A 5G mobile signal may be hard to find in Australia and even harder to keep as you move around – but the experience is likely to be a blockbuster, according to new figures suggesting that Australia’s 5G services are almost twice as fast as the global average.
The recent analysis by Ookla, which manages the ubiquitous SpeedTest broadband benchmarking suite, found 5G tests in Australia were delivering average download speeds of 283.56Mbps during the first quarter of this year – well ahead of the global average of 142.05Mbps.
That put it well ahead of major economic rivals like the US and UK – which clocked around 80Mbps and 120Mbps, respectively – but behind China (around 305Mbps) and South Korea (around 420Mbps).
“Australia is primed to continue to be at the forefront of global 5G performance in the future,” Ookla notes, “with increases in 5G deployments and recent spectrum auctions in the works that will only expand access for Australian 5G consumers.”
Based on Ookla testing, Australia’s 5G users are almost evenly spread across Queensland, Victoria, SA, WA, and NSW; Melbourne had the fastest medial download speed (304.67Mbps) and Canberra (244.54Mbps) was slowest.
Yet there were other, less auspicious indicators that Australia may have peaked early: Australia’s peak download speeds actually declined marginally since the middle of last year, softening even as South Korea, China, New Zealand, and the US all continued to increase.
This likely reflects the lumpy dynamics of an Australian 5G market where spotty coverage meant that last year’s early network users had the services to themselves.
If average speeds continue to decline this year, it will be because growing subscriber numbers are finally testing networks’ ability to maintain high-speed services at scale.
Any day now
Without ubiquitous 5G, carriers have so far focused on wowing customers with the speed of heavily-engineered benchmarks: Optus, for one, recently heralded a multi-layered 5G mmWave service running at 10Gbps.
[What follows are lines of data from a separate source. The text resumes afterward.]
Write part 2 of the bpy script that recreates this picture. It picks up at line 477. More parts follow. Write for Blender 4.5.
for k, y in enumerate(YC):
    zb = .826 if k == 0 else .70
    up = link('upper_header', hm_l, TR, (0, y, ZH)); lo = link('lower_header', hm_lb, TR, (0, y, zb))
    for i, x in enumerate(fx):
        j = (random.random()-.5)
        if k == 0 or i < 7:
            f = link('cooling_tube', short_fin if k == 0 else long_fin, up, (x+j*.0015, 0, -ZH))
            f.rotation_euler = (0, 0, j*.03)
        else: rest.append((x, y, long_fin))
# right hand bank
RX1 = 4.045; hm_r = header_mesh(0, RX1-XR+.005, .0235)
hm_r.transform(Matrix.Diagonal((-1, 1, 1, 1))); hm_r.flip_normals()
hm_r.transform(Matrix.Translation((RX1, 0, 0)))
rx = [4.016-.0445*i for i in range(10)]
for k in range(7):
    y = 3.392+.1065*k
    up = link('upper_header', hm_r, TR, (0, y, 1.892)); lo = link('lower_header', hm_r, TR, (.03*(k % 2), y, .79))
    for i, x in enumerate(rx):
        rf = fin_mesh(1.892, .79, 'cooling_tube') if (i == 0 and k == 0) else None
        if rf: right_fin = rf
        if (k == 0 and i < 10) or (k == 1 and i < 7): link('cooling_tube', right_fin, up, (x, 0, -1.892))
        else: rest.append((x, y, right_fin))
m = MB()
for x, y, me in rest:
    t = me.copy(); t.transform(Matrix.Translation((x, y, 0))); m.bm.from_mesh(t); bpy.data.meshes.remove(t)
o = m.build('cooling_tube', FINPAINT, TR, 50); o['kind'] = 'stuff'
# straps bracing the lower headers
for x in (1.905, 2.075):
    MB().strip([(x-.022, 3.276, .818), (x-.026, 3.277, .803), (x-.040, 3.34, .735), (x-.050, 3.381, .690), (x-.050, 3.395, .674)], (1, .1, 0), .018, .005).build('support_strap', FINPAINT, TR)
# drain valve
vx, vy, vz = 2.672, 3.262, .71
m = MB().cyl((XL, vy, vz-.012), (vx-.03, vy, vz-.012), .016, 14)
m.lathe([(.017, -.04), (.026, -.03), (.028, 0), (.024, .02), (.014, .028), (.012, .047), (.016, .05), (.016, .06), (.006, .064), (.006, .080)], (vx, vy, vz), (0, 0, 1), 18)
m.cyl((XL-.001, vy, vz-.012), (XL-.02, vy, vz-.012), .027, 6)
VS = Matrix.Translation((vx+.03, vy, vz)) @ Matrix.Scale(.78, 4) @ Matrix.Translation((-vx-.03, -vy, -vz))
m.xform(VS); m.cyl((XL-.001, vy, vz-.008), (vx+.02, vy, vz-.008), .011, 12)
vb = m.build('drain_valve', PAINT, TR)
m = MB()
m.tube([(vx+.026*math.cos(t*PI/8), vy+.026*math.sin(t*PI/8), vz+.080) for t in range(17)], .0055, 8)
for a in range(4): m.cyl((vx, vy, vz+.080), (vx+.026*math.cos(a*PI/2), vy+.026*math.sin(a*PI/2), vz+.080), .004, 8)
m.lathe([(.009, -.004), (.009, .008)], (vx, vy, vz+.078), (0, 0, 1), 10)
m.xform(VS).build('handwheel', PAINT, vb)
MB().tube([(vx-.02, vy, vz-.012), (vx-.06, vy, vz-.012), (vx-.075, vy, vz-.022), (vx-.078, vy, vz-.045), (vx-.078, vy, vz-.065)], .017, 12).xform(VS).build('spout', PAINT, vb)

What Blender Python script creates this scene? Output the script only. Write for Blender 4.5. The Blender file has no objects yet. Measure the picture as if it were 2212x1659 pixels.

5G home-broadband services from Telstra and Optus offer a tantalising glimpse of what 5G mobile services can deliver – as long as you’re in a rare coverage area, and are not moving.
Telstra, for example, advertises average 5G home-broadband speeds of around 378Mbps download and 46Mbps – well ahead of the speeds attainable by most NBN broadband services but still, one reviewer warned, not a complete replacement for the nationwide network.
That’s because carriers have struggled to deliver more than patchy 5G coverage in the real world.
Telstra recently announced that its services cover 50 per cent of the Australian population, but which half you might fall into on any given day is anybody’s guess.
“Reaching 50 per cent is a massive milestone,” Telstra wrote in noting that it now has over 750,000 5G devices on its network, “especially as our customers have told us that strong coverage is their number one priority.”
The telco has continued pushing towards what Channa Seneviratne, technology development and solutions executive with Telstra, admits is an “aggressive target” of covering 75 per cent of the population by the end of next month – “but we’re sure we can hit it for our customers,” he said.
Reflecting the scale of the challenge, Optus, for its part, has around 1100 5G sites live and has just switched on its first 5G regional network – spending $1.2m in the past year to upgrade six of its 20 Bathurst, NSW area base stations to support 5G.
Furthermore, download speeds are only half the story: upload speeds across Australian networks were towards the bottom end of the pack, pipping only the US and UK with an average of around 20Mbps – half that of the UAE and China.
Coming 5G mmWave services – for which the Commonwealth government recently ran the first of two 5G spectrum auctions scheduled for a year it has once again declared to be the “Year of 5G” – could improve that situation once they begin rolling out in the 27 geographical markets where mmWave is soon to become available.
Benchmarks suggest that uploads over 5G mmWave services are substantially faster, averaging 33.3Mbps in one comparison that noted the services run three times faster than public Wi-Fi.
Yet for now, with more than 1m public WiFi hotspots on Telstra’s network alone, you are still more likely to come across one of those hotspots than to find someone actually using 5G.